Charlie Foxtrot India
29th Jun 2010, 01:01
Or you could refer to the CAOs or ask the CFI...surely there is a course in the ops manual?

Tinstaafl
29th Jun 2010, 17:55
You'd think that the school's syllabus would have chapter & verse, or at least references to specific sections in documents wouldn't you, CFI? I've seen a few too many syllabi that best could be described as 'terse' and at worst are little more than an outline. Damn near no content at all.

I think ever since ops manuals & associated syllabi were 'accepted' instead of 'approved' the quality of what can get by has deteriorated. Not every school, of course. Many do write decent stuff, but unfortunately not all.

Tmbstory
30th Jun 2010, 06:33
Tinstaafl:

I thought your post was very good, lots of good information.

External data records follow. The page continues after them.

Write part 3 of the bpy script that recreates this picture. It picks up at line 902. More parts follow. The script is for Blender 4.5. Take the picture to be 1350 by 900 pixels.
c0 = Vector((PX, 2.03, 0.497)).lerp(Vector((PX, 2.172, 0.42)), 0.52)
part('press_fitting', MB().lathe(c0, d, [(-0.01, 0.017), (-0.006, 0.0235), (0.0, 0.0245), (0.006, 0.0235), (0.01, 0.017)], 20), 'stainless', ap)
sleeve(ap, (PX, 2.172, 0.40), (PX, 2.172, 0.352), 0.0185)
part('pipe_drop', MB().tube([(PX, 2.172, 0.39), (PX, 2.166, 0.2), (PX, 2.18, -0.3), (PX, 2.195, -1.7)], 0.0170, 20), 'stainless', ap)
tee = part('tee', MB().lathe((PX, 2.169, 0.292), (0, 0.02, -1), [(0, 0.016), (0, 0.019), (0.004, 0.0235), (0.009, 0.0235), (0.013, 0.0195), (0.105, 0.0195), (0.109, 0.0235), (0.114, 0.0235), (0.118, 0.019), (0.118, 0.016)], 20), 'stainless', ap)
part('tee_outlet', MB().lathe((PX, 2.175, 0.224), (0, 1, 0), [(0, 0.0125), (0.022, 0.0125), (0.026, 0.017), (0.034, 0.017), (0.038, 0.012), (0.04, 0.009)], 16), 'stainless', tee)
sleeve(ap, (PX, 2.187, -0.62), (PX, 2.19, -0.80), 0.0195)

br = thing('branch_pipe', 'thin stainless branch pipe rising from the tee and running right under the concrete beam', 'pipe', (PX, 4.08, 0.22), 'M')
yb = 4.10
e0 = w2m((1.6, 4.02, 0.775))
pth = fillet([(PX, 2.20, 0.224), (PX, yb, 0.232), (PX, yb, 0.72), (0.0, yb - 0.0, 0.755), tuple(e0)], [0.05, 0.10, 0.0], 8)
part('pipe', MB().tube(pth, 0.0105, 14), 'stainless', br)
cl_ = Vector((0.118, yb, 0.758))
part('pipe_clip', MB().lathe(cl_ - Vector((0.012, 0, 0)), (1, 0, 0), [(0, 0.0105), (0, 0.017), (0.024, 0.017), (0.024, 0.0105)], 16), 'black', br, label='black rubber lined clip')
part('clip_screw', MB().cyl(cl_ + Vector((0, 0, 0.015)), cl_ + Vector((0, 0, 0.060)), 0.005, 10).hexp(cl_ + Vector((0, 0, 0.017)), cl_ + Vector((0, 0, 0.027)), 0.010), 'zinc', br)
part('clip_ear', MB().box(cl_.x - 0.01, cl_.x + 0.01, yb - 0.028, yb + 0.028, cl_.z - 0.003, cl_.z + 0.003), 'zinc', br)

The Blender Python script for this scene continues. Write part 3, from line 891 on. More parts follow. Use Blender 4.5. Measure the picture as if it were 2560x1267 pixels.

My comment is that at a "black hole" airport the take -off after the lift off point, is not a visual manoeuvre on many of the shorter runways and so the control of the aircraft has to be by instruments and not visual means.

Regards

Tmb

Tinstaafl
30th Jun 2010, 21:01
I always taught that the point on rotation where the end of the runway is lost from sight until the crosswind turn is completed is flown on almost entirely instruments.